My Lords, it would be wrong to speak today of physical punishment without raising the evil murder of the baby Preston Davey. As the Minister knows, we on the Conservative Benches welcome her structural reforms to social care, but there is still a gap. As the Munro inquiry and repeated case reviews have found, the assumptions, biases and culture of individual agency workers are still a major problem. These need to be addressed so that individuals will act to protect children without fear or favour. How does the Minister propose to address these issues?
The noble Baroness is right to draw attention to that terrible case, and to the requirement, whenever we are faced with tragedies such as that, to learn the right lessons about how we need to reform the system. On her particular point about workers, one of the ways that we improve the way in which social workers and others, whether agency or otherwise, work is to increase their capacity, to focus them, as we are doing, on neglect and abuse, and to improve their training. We will continue to do that while, of course, learning the lessons from tragedies such as the one that she has identified today.
My Lords, it is already the case that the serious assault of a child is illegal. What we are talking about is smacking children. Is there any evidence that, since that has been introduced into countries, parents are being prosecuted—that is what it means; prosecuting parents—and that that has helped the situation?
My noble friend is right that it is, as I have emphasised, already illegal to assault a child. He is also right to identify what we can most effectively do to prevent parents feeling that they need to resort to smacking in order to discipline or control their children.
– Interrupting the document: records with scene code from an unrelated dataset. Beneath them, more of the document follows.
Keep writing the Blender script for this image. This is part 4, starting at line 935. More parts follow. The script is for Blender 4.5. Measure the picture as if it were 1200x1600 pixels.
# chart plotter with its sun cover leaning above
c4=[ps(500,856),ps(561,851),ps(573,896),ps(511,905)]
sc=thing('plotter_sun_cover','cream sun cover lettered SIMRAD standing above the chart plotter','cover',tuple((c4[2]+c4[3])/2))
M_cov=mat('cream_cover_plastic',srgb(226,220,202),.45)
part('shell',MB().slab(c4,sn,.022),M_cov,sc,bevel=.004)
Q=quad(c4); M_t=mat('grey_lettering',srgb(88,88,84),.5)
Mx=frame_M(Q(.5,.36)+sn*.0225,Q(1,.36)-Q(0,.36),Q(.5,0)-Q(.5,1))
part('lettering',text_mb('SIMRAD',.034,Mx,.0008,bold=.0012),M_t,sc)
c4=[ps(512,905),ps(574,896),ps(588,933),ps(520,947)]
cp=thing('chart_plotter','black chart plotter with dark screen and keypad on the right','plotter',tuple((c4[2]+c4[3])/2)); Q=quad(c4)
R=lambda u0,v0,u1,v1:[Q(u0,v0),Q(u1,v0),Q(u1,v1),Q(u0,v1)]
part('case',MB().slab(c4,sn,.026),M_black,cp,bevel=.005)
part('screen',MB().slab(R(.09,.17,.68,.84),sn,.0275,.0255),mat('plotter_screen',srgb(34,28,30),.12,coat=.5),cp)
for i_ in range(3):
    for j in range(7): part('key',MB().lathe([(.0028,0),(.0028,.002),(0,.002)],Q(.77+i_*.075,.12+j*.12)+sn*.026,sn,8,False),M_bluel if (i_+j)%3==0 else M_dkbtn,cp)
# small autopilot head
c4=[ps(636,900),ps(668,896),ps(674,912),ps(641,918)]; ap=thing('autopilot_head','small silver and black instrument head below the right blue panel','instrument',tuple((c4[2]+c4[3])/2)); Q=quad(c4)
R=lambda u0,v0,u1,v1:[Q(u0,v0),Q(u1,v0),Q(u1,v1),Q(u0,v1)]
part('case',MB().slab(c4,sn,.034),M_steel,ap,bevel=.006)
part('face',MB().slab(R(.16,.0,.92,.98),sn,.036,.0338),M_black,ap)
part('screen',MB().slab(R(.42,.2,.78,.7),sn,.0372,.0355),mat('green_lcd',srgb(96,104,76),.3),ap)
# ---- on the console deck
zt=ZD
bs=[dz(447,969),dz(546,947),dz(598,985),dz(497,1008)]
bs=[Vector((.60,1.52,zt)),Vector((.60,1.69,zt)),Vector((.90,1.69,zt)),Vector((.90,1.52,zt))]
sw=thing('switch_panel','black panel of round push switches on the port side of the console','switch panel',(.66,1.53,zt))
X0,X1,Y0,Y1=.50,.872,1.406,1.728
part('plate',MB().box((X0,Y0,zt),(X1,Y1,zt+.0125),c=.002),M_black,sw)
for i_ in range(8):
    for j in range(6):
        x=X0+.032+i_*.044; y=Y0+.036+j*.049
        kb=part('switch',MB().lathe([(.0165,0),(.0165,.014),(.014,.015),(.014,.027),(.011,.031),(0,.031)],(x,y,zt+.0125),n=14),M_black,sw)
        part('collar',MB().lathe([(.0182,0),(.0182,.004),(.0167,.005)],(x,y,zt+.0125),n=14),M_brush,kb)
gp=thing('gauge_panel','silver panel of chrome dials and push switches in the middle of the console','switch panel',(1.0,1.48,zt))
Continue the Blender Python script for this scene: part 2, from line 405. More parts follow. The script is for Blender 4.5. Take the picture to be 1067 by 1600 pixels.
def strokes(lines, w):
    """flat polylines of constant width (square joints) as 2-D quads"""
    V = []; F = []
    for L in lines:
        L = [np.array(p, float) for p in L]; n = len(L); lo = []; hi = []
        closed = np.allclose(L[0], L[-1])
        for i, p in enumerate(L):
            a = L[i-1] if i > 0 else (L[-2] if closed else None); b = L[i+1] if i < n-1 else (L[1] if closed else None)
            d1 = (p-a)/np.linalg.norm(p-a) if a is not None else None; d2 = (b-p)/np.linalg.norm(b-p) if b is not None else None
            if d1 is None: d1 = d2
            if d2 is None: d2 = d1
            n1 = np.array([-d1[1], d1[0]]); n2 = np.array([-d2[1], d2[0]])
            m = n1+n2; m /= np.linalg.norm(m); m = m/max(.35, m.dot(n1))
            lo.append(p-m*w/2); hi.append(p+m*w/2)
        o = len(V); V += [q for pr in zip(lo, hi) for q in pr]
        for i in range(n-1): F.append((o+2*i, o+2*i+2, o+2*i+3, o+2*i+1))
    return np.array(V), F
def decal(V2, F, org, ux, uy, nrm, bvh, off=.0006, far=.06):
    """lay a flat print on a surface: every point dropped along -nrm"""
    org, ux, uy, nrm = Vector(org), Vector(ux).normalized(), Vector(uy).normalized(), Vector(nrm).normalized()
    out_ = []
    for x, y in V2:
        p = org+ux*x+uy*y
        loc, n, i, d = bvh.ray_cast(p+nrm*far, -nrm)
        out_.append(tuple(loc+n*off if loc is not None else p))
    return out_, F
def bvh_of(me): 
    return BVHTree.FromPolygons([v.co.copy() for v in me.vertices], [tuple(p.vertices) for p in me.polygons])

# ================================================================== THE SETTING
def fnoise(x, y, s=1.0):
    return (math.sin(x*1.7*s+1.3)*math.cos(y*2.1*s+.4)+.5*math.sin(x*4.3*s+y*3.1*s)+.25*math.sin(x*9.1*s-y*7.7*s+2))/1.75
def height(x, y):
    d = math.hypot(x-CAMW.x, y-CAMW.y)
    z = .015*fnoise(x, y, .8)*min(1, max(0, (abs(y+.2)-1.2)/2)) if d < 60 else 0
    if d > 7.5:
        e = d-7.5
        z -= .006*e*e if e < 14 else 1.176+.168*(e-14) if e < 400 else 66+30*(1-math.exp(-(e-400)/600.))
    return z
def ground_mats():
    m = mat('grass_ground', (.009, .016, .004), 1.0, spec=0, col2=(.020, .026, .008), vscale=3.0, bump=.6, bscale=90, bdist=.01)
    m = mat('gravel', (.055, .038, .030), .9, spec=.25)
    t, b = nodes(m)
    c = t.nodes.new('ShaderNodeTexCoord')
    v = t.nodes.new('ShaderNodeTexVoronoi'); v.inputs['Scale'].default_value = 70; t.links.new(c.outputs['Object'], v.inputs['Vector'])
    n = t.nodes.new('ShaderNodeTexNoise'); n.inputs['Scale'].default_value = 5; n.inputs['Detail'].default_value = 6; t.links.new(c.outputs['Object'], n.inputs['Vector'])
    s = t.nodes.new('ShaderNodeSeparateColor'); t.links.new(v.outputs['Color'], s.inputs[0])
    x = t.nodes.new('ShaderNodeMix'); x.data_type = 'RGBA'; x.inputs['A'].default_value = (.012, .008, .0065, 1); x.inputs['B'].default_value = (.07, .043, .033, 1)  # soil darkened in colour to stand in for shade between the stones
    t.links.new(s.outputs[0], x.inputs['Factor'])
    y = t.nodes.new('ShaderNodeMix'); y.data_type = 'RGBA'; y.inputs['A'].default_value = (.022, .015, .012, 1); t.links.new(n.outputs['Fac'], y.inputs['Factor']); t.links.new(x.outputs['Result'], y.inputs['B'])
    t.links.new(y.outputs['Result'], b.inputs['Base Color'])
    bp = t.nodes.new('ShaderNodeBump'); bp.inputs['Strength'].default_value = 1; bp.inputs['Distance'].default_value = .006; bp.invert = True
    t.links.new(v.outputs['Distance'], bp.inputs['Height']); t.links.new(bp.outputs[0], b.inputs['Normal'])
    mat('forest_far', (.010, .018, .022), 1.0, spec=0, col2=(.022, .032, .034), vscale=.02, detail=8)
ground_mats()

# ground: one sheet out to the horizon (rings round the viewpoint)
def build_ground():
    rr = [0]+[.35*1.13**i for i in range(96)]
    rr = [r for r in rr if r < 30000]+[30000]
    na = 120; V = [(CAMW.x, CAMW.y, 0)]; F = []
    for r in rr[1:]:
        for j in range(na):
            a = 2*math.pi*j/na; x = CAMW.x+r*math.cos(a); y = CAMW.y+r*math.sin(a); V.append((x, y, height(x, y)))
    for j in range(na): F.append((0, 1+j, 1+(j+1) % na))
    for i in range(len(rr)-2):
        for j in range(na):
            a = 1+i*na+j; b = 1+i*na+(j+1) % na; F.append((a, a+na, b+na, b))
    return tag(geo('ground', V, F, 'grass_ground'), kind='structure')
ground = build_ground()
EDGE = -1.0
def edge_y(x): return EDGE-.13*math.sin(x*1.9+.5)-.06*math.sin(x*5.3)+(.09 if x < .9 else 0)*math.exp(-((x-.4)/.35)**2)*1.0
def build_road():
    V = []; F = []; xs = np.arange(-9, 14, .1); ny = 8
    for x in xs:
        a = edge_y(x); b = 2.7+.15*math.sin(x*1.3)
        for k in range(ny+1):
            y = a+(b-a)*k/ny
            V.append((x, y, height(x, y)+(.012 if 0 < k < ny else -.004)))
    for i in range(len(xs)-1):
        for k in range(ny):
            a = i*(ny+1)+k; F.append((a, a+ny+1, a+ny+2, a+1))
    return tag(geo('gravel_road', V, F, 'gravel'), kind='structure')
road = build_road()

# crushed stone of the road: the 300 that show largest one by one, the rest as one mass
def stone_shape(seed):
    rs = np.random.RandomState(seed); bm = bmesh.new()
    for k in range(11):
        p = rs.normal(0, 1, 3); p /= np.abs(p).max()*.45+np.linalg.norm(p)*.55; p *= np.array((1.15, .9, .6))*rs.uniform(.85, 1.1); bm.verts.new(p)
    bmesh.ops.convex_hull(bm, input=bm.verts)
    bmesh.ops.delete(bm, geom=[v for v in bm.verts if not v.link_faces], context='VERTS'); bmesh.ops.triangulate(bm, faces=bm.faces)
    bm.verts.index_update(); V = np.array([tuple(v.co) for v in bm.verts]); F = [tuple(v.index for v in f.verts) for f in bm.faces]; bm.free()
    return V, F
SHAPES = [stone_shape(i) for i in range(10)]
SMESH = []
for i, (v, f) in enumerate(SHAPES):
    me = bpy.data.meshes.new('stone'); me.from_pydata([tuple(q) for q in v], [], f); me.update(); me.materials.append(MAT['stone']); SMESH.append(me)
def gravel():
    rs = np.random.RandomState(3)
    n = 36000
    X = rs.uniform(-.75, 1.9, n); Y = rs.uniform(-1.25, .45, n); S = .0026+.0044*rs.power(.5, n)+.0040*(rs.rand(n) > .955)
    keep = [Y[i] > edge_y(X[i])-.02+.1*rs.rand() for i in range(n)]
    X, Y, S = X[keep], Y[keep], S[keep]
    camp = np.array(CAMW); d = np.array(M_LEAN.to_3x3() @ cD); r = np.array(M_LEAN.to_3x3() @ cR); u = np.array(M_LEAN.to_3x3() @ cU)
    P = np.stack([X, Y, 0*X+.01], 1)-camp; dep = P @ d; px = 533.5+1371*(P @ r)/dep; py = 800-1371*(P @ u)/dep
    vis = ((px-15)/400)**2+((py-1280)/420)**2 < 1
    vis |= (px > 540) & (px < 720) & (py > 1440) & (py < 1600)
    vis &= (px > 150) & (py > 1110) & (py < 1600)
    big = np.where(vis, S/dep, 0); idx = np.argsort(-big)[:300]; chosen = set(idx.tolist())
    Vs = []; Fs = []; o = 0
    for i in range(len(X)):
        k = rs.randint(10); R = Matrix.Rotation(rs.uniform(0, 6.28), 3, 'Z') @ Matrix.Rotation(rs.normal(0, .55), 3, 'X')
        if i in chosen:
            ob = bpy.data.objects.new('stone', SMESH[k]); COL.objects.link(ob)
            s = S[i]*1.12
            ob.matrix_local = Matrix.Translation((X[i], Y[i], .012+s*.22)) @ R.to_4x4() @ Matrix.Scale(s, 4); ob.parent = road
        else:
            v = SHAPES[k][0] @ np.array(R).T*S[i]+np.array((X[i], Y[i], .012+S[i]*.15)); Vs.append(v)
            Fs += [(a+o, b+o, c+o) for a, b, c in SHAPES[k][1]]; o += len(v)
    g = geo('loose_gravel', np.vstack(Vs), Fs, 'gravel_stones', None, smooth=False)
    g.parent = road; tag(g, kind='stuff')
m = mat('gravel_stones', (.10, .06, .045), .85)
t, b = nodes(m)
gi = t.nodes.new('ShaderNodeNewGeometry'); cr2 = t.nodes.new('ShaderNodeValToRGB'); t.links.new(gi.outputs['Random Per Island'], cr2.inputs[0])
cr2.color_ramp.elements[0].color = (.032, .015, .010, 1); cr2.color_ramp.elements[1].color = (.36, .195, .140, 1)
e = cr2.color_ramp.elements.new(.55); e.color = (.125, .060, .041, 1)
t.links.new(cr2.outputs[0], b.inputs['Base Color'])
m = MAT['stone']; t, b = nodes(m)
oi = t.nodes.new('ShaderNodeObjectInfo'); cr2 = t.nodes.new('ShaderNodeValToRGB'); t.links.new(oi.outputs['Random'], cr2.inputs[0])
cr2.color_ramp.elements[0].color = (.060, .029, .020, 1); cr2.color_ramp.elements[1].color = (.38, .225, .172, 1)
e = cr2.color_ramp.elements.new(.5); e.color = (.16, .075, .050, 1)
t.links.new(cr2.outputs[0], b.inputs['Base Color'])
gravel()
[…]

The £900 million that we are investing in the Best Start in Life centres, for example, is being used to develop parenting education on behaviour management. How do you set appropriate boundaries? What type of methods should you and could you use to discipline your children? That feels like a more constructive and wide-ranging response than a change in the law at this point.
My Lords, did not the Preston Davey case prove that the current situation is simply not working? That poor boy was sexually assaulted and abused for months. The question has to be asked: why did no one from any agency pick this up?
One of the important points about the legislation that we have just taken through this House is a stronger duty to report abuse and to share information. We must continue to support and train all professional staff who work with children to understand their responsibilities to both recognise and report abuse when they see it.
My Lords, does the Minister agree that there has been overwhelming acceptance in Wales of the policy that was introduced by the former Labour Government? In the recent election, there was hardly an issue on this matter arising. Will she take the opportunity to discuss with her two colleagues who are former First Ministers of Wales how this policy has been implemented?